Advertisement

M. Breivogel; Led Planning for County, City

Share

Milton Breivogel, the man who steered Los Angeles County planning during 14 years of enormous expansion and who began many of the programs of rapid transit, freeway construction, low-cost housing and open spaces for neighborhood parks that exist today, has died.

Breivogel was 86 when he died May 18 in Los Angeles. He had retired in 1967, although he served the City of Los Angeles as a zoning code consultant in 1968.

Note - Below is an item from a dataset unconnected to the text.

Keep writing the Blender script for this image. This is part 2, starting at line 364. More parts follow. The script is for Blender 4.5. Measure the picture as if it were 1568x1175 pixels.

He had been principal planner for the city from 1941 to 1953, the year he assumed the county position. During his tenure on the city staff, he helped guide the first freeway plan through the City Council. He also was credited with the zoning guides Los Angeles adopted after World War II.

Advertisement

A native of Wisconsin, Breivogel received civil engineering degrees from the University of Wisconsin and worked as a consultant, helping to complete a master plan for Madison, Wis., before coming to Los Angeles. He went to work as city planner for $300 a month and was faced with the growing traffic snarls that were to have been resolved by the freeway system he advocated.

When he joined the county staff, it was to head what then was the nation’s largest county planning department, charting the growth of a metropolitan region with a population of 7 million.

Survivors include his wife, Frances, a brother and two sisters. Services are scheduled in Wisconsin.